The issues extend further to the visual design of these apps which often still hold the stamp of their origins on a small 3:2 phone. Look no further than the awkward empty space on the Calculator and Timer. These are signs that, despite this being the default software used by billions, it's just not a big priority.

If you've worked on large software products, this of course, comes as no shock. You know that the moment you release a product, you incur a sort of debt, and the longer your product continues, the greater that debt grows and the riskier it becomes to fundamentally shift that product in a new direction (ex: Snapchat). Plus, let's be honest, no one is buying a phone primarily for the default apps in this day and age. All of this means, there's little incentive for a company to rock the boat with its default software used by billions. Besides, these apps come pre-installed. It's not as if they have to compete alongside others in the App Store on their merits.

They've had over a decade to fix them and haven't. Do what others can't.

II

Honor the material

In my last article Building a Belief System, I shared a bit about my obsession with woodworking. Wood is a wonderfully versatile material. You can build almost anything out of wood and some woodworkers try. But you shouldn't. Wood is great for some things (big, flat surfaces like a tabletop) and poor at others (weight-bearing structures like legs). Steel, however, is great for structure due to its strength, but it would make a poor tabletop. This is to say something plainly obvious—every material is good at something and poor at something else.

Designers Charles and Ray Eames were masters with materials. More than any other mid-century furniture designers, they knew the strengths of their materials. In 1950, they designed a molded plastic armchair that showcases this. It consists of a fibreglass-reinforced plastic seat that is both easily-molded and flexes for comfort, a metal base truss structure for carrying weight and offering rigidity while staying light, and hardwood rockers for a solid yet forgiving material that won't damage your floors. Three different materials, each playing to its own strength, and yet all brought together beautifully in form and purpose.

To honor a material is to celebrate its unique properties and utilize its strengths. It's using a material to its full potential because it would be wasteful not to.

III

Craft

We're taught that technology shouldn't drive solutions, but that solutions should be driven by needs. And that is true. But as I've matured as a Designer, I've come to realize that it's not the full truth.

In software, anything seems possible. As Product Designers, we'd like to believe that we can imagine any form and build it. But software, like wood, has grain. Some things are easy to do and others are difficult. Move with the grain, and you can unlock amazing experiences.
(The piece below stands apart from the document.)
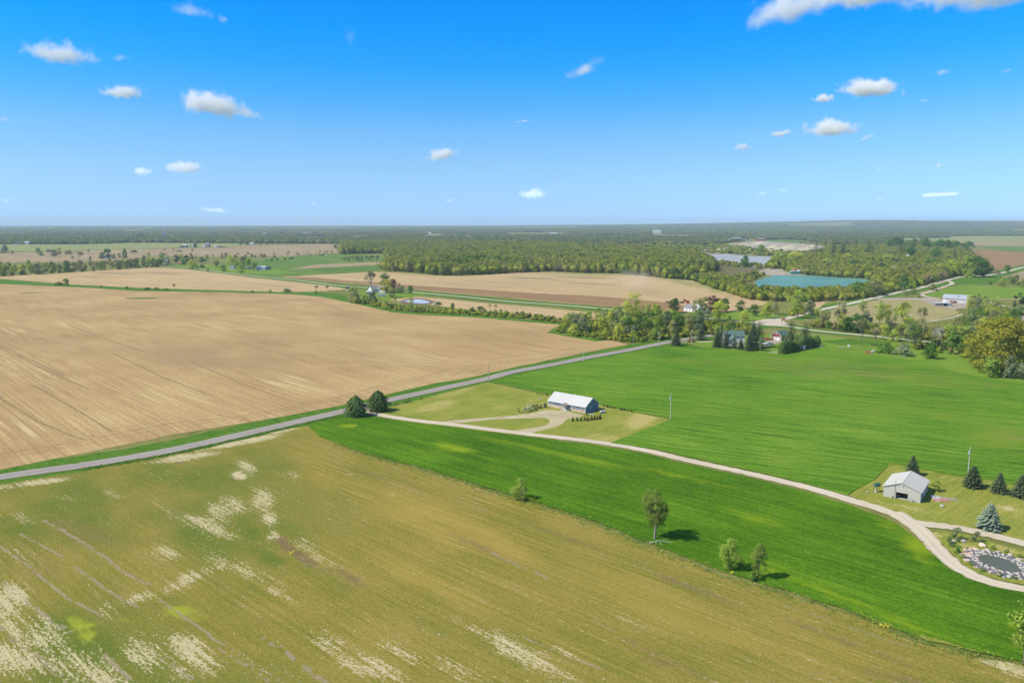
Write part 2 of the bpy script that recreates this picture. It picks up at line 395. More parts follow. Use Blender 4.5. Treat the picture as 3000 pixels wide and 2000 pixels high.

Cut against the grain, and you will struggle with even the most basic tasks. It's common for young designers to propose designs that are either impossible or too costly to build. It's okay—you're learning the grain.

Craft is truly knowing your materials—their strengths and weaknesses. Great Design knows how to honor those materials by marrying real needs with what a platform and device can deliver.

This is on us

Our apps are boring. We carry around incredible graphics machines that can churn through a multi-player 3D game at 60fps with cycles to spare, and we're using them to render flat rectangles. It's not that everything we do has to always push the capabilities to the max, but we need to recognize that modern day mobile devices are fundamentally different from those a decade ago. It's a new "material," and it's on us to develop new approaches that better honor this material by utilizing its full capabilities to solve real needs and unlock new software experiences.

If you're working on a product that's struggling to evolve, there's a question you can ask yourself: If you could throw everything out—scrap all the legacy, the systems, the patterns—and start over today, what would it look like? How would you honor the material?